Comparison of Novel SPME Arrow with Traditional SPME Fiber for the Trace-level Analysis of Taste and Odor Compounds in Drinking Water

Importance of the Topic

Earthy and musty odors in drinking water are commonly attributed to trace levels of geosmin and 2-methylisoborneol. These compounds, produced by decaying algae, can lead to consumer complaints and trigger secondary maximum contaminant levels for taste and odor control. Sensitive, reliable, and high-throughput analytical tools are essential for utilities and environmental laboratories to monitor these compounds at concentrations well below their odor thresholds.

Objectives and Study Overview

This study evaluates a novel solid-phase microextraction Arrow device against a traditional SPME fiber for trace-level analysis of geosmin and 2-methylisoborneol in drinking water. Key goals include:

• Comparing calibration linearity and residual error between the two extraction techniques
• Determining method detection limits (MDLs) relative to odor thresholds
• Assessing reproducibility and sample throughput under automated conditions

Methodology

Water samples (10 mL) were combined with 3 g NaCl, spiked with geosmin and MIB standards (0.5–100 ng/L), an IBMP internal standard (10 ng/L), and an IPMP surrogate (10 ng/L). Headspace equilibration was performed at 65 °C for 10 min, followed by extraction at 65 °C for 30 min and thermal desorption at 250 °C for 10 min. Calibration curves covered 0.5 to 100 ng/L.

Instrumentation

• Gas chromatograph-mass spectrometer: Shimadzu GCMS-QP2020 NX
• Autosampler: Shimadzu AOC-6000 with overlapping extraction and analysis
• Extraction devices: PDMS/DVB/Carboxen SPME fiber (80 µm/1.1 mm OD) and SPME Arrow
• GC column: SH-Rxi-624Sil MS (30 m × 0.25 mm × 1.40 µm)
• GC oven program: 50 °C → 195 °C at 40 °C/s → 250 °C at 15 °C/s (2 min hold)
• Carrier gas: Helium at constant linear velocity (36.3 cm/s)
• MS conditions: EI ionization, interface 250 °C, ion source 200 °C, mass events for target ions (MIB: 93, 95, 107; geosmin: 112, 126; IBMP: 94, 124, 151; IPMP: 124, 137, 152)
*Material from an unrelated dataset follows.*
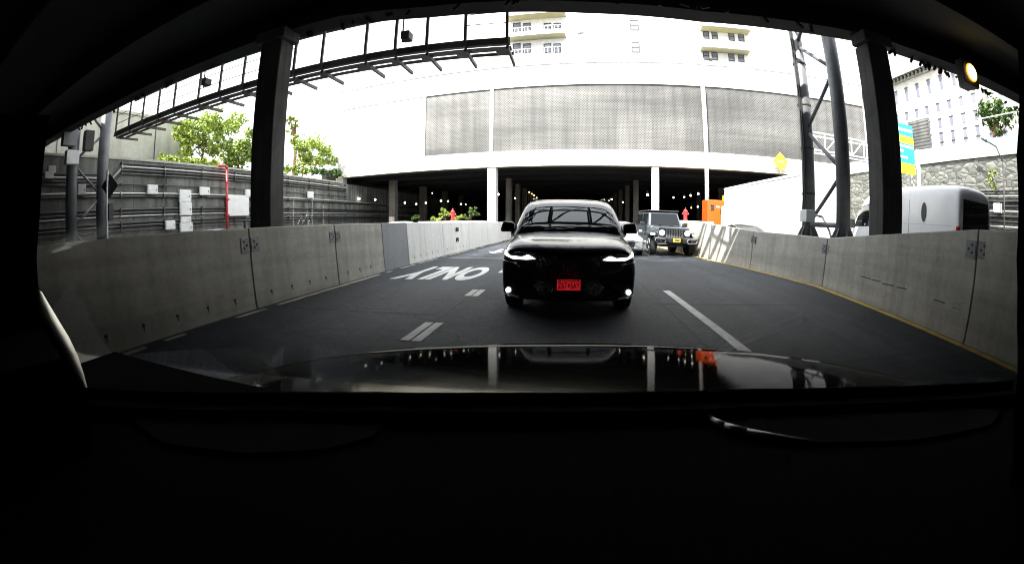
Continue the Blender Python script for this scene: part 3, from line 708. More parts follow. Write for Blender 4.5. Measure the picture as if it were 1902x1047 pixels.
# diamond sign on the fascia
t = thing('diamond_sign', 'yellow diamond warning sign on the bridge fascia', 'sign', gp(1450, 300, 35.6))
p = gp(1450, 300, 35.6); e = .78; bm = B(); prism(bm, [(p.x - e, p.y, p.z), (p.x, p.y, p.z - e), (p.x + e, p.y, p.z), (p.x, p.y, p.z + e)], (0, .04, 0)); s_ = obj('sign_plate', bm, M['yellow'], t)
bm = B()
for dx in (-.28, -.08, .12, .3): box(bm, p.x + dx - .05, p.x + dx + .05, p.y - .012, p.y - .003, p.z - .12, p.z + .1)
split('lettering', bm, M['tan'], s_); bm = B(); tube(bm, (p.x, p.y + .08, p.z - 1.0), (p.x, p.y + .08, p.z + .8), .04); obj('post', bm, M['steell'], t)

# ---------------- apartment building above the bridge
CB = 44.0
t = thing('apartment_building', 'white apartment tower with balconies rising above the bridge building', 'building')
def A(x, y): return lp(x, y, CB)
bm = B(); box(bm, -10, 25, 0, 12, 7.3, 36); obj('wall', bm, M['bwhite'], t)
bm = B(); box(bm, -10.02, 25.02, -.05, 0, 18.3, 18.42); obj('band', bm, M['tan'], t)
def win(x0, y0, x1, y1, pale=True, ac=False, yo=0):
    (a, zt), (b, zb) = A(x0, y0), A(x1, y1); bm = B()
    for u0, u1, v0, v1 in ((a, b, zb, zb + .08), (a, b, zt - .08, zt), (a, a + .07, zb + .08, zt - .08), (b - .07, b, zb + .08, zt - .08), (a + .07, b - .07, (zb + zt) / 2 - .03, (zb + zt) / 2 + .03)):
        box(bm, u0, u1, -.06 - yo, -.001 - yo, v0, v1)
    w = obj('window', bm, M['steeld'] if not pale else M['pipel'], t)
    bm = B(); box(bm, a + .07, b - .07, -.03 - yo, -.002 - yo, zb + .08, zt - .08); obj('pane', bm, M['bwin2'] if pale else M['bwin'], w)
    if ac:
        bm = B(); box(bm, a + .1, b - .1, -.35 - yo, -.061 - yo, zb - .1, zb + .4); obj('air_conditioner', bm, M['pipel'], w)
for y in (0, 41):
    win(1070, 41 + y, 1084, 61 + y, True, y == 0); win(1087, 41 + y, 1102, 59 + y)
    win(1169 + y * .08, 38 + y, 1187 + y * .05, 57 + y, False)
    win(1247 + y * .08, 48 + y, 1261 + y * .08, 67 + y); win(1263 + y * .08, 49 + y, 1277 + y * .09, 68 + y)
def balcony(x0, x1, yt, yb, tilt):
    (a, z0), (b, _) = A(x0, yb), A(x1, yb + tilt); zr = z0 - .75
    bm = B(); box(bm, a, b, -1.5, -.002, z0, z0 + .22); s = obj('balcony', bm, M['tan'], t)
    bm = B(); box(bm, a - .02, b + .02, -1.56, -1.503, z0 - .02, z0 + .45); obj('slab_edge', bm, M['bwhite'], s)
    bm = B(); zz = z0 - 2.75 + 1.05; box(bm, a, b, -1.53, -1.49, zz, zz + .05); n = int((b - a) / .35)
    for k in range(n + 1): x = a + (b - a) * k / n; box(bm, x - .015, x + .015, -1.52, -1.5, zz - .9, zz)
    obj('railing', bm, M['steell'], s)
for y in (0, 38):
    balcony(945, 1052, 30 + y, 41 + y, 0); balcony(1300, 1388, 45 + y, 58 + y, 0)
    for x in (953, 972, 1010, 1028): win(x, 44 + y, x + 14, 60 + y, False, False, .0)
    for x in (1305, 1321, 1352, 1370): win(x, 58 + y + (x - 1305) * .06, x + 13, 74 + y + (x - 1305) * .06, False)
place(t, (0, CB, 0), ANG)
bm = B(); p = gp(1318, 128, 35.4)
poly(bm, [(p.x + .1, p.y, 15.46), (p.x + .1, p.y, 15.75)], .04); box(bm, p.x - .3, p.x + .35, p.y - .2, p.y + .2, 15.55, 15.7)
tag(obj('roof_camera', bm, M['steeld']), 'little dark camera on the bridge parapet below right balconies', 'camera')

# ================================================================== RIGHT SIDE
t = thing('stone_wall', 'rough stone retaining wall with pale blue parapet at right', 'wall', (24.3, 15, 0))
bm = B(); box(bm, 24.0, 24.6, -6, 32.5, 0, 6.55); obj('stonework', bm, M['stone'], t)
bm = B(); box(bm, 23.95, 24.4, -6, 32.5, 6.553, 7.5); obj('parapet', bm, M['bluewall'], t)
bm = B(); box(bm, 23.9, 24.45, -6, 32.5, 6.5, 6.551)
obj('string_course', bm, M['pale_wall'], t)
for k in range(12):
    z = 1.6 + k * .27; bm = B(); tube(bm, (23.9, -4, z), (23.9, 19.2, z), .055 if k % 3 else .08, 8); obj('conduit', bm, (M['pipe'], M['pipel'], M['steeld'])[k % 3], t)
wb = gx(1851, 386, 23.5); bm = B(); box(bm, 23.5, 23.8, wb.y - .25, wb.y + .25, wb.z - .25, wb.z + .25); t2 = thing('wall_light', 'small glowing white wall light behind the van rear', 'lamp', wb)
obj('housing', bm, M['boxw'], t2, bevel=.02); bm = B(); box(bm, 23.46, 23.497, wb.y - .2, wb.y + .2, wb.z - .2, wb.z + .2); obj('lens', bm, M['drl'], t2)
# abutment of pale blocks between tower posts
bm = B(); box(bm, 17.0, 23.9, 31.3, 31.9, 0, 5.4)
tag(obj('block_abutment', bm, M['pale_wall']), 'pale grey block wall seen between the two right tower posts', 'wall')
# street lamp on the wall
t = thing('street_lamp', 'thin curved street lamp in front of the stone wall', 'lamp', gx(1865, 352, 23.3))
a, b_, c, d_ = gx(1865, 360, 23.3), gx(1862, 300, 23.3), gx(1850, 272, 23.3), gx(1832, 262, 23.3)
bm = B(); poly(bm, [(a.x, a.y, 0), b_, c, d_], .045, 8); obj('pole', bm, M['steeld'], t, True)
bm = B(); e = (d_ - c).normalized(); tube(bm, d_, d_ + e * .45, .09, 8, .05); obj('lamp_head', bm, M['steeld'], t)
# second gantry: white truss and sign
t = thing('sign_truss', 'white lattice truss gantry crossing behind the steel tower', 'gantry', (17, 20.2, 0))
bm = B(); Y2 = 20.0; z0, z1 = 5.62, 6.55
for yy in (Y2, Y2 + .8):
    for z in (z0, z1): tube(bm, (12.6, yy, z), (21.2, yy, z), .055, 8)
obj('chord', bm, M['steell'], t)
bm = B(); x = 12.6; k = 0
while x < 21:
    tube(bm, (x, Y2, z0), (x, Y2, z1), .035, 6); tube(bm, (x, Y2, z0 if k % 2 else z1), (min(x + .95, 21.2), Y2, z1 if k % 2 else z0), .04, 6)
    tube(bm, (x, Y2, z0), (x + .5, Y2 + .8, z0), .03, 6); x += .95; k += 1
obj('lattice', bm, M['steell'], t)
for xx in (12.6, 21.2):
    bm = B(); tube(bm, (xx, Y2, 0), (xx, Y2, 7.2 if xx < 15 else 6.8), .14, 12); tube(bm, (xx, Y2 + .8, 0), (xx, Y2 + .8, 6.8), .14, 12)
    k = 0; z = 1.0
    while z < 6: tube(bm, (xx, Y2 + (.8 if k % 2 else 0), z), (xx, Y2 + (0 if k % 2 else .8), z + .8), .04, 6); z += .8; k += 1
    obj('post', bm, M['steell'], t)
t = thing('road_sign', 'cyan and yellow overhead road sign right of the dark pillar', 'sign', (19.6, 19.7, 5))
ys = 19.6; p0, p1 = gy(1640, 270, ys).x, gy(1697, 270, ys).x; zt, zb = gy(1680, 231, ys).z, gy(1690, 324, ys).z; hh = zt - zb
def band(n, a, b, m, pr=0): bm = B(); box(bm, p0 + .01 * pr, p1, ys - .02 * pr, ys + .06, zb + hh * a, zb + hh * b); return obj(n, bm, m, t)
band('yellow_panel', 0, .21, M['yellow']); s1 = band('cyan_panel', .215, .60, M['cyan']); band('yellow_band', .605, .76, M['yellow']); s2 = band('cyan_panel', .765, 1, M['cyan'])
bm = B()
for (u0, u1, v) in ((.45, .97, .52), (.45, .62, .42), (.5, .72, .30)):
    u = u0
    while u < u1: box(bm, p0 + (p1 - p0) * u, p0 + (p1 - p0) * (u + .045), ys - .012, ys - .003, zb + hh * v, zb + hh * (v + .05)); u += .07
split('lettering', bm, M['boxw'], s1)
bm = B(); u = .5
while u < .9: box(bm, p0 + (p1 - p0) * u, p0 + (p1 - p0) * (u + .06), ys - .012, ys - .003, zb + hh * .85, zb + hh * .91); u += .1
split('lettering', bm, M['boxw'], s2)
bm = B(); box(bm, p0 + .3, p0 + .38, ys + .061, ys + .25, zb, zt + .3); box(bm, p1 - .4, p1 - .32, ys + .061, ys + .25, zb, zt + .3); split('bracket', bm, M['steell'], t)
bm = B(); a = gx(1697, 228, 24.2); b_ = gx(1726, 300, 24.2); box(bm, 24.45, 24.6, b_.y, a.y + 3.5, 7.0, a.z + .2)
tag(obj('mesh_screen', bm, M['screen']), 'grey mesh panel standing above stone wall beside the road sign', 'screen')
# big limestone building
XB = 40.0
t = thing('stone_building', 'tall white stone building with dark cornice and window rows at right', 'building', (46, 30, 0))
bm = B(); box(bm, XB, XB + 22, 22.5, 60, 0, 20.0); obj('wall', bm, M['blime'], t)
bm = B(); box(bm, XB - .9, XB + 22.5, 22, 60.5, 20.5, 21.1); box(bm, XB - .4, XB + 22.2, 22.2, 60.2, 20.003, 20.498); obj('cornice', bm, M['pale_wall'], t)
bm = B(); y = 22.4
while y < 60: box(bm, XB - .8, XB - .402, y, y + .28, 20.1, 20.48); y += .72
split('dentil', bm, M['pipe'], t)
for i, z in enumerate((17.6, 15.4, 13.6, 12.2, 10.9)):
    y = 23.6; h = (1.5, .8, .9, .8, 1.1)[i]
    while y < 58:
        bm = B(); box(bm, XB - .03, XB + .2, y, y + .5, z, z + h); w = obj('window', bm, M['bwin'], t)
        bm = B(); box(bm, XB - .06, XB - .032, y - .08, y + .58, z + h, z + h + .12); obj('lintel', bm, M['pipe'], w); y += 1.9 if i else 2.1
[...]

Key Results and Discussion

Both extraction techniques exhibited excellent calibration linearity (R2 ≥ 0.99). The SPME Arrow delivered significantly lower MDLs, achieving 0.4 ng/L for MIB and 0.03 ng/L for geosmin, versus 7.5 ng/L and 0.08 ng/L by conventional fiber. These detection limits lie two orders of magnitude below odor thresholds (approx. 20 ng/L for MIB, 5 ng/L for geosmin). Reproducibility tests at 10 ng/L showed relative standard deviations of 3% (MIB) and 7% (geosmin) with the Arrow device. At the lowest calibration level (0.5 ng/L), RSDs were 27% and 22%, respectively. Chromatogram overlays confirmed reduced baseline noise and improved peak shape with the Arrow.

Benefits and Practical Applications

• Enhanced sensitivity enables early detection of taste and odor events well below regulatory thresholds.
• Improved robustness and lower residual sums of squares reduce quantitation uncertainty.
• Automated overlapping extraction and GC-MS analysis deliver 30 min sample throughput.
• Applicable to QA/QC and routine monitoring in water utilities and environmental laboratories.

Future Trends and Potential Uses

Advances may include coupling SPME Arrow with high-resolution mass spectrometry for non-targeted screening of additional odorous compounds. Miniaturized portable Arrow modules could support field testing. Further optimization of coating chemistries may broaden the range of volatile analytes while reducing extraction times. Integration into fully automated platforms promises greater throughput for large monitoring programs.

Conclusion

The SPME Arrow technique offers a clear advantage over traditional SPME fibers for trace-level analysis of geosmin and 2-methylisoborneol in drinking water. It delivers superior sensitivity, reproducibility, and throughput, supporting rapid and reliable taste and odor monitoring.

References

1. Owens A., Sandy A., Karbowski R., Marfil-Vega R., Lock N. Comparison of Novel SPME Arrow with Traditional SPME Fiber for the Trace-level Analysis of Taste and Odor Compounds in Drinking Water. Shimadzu Scientific Instruments, Inc., 2020.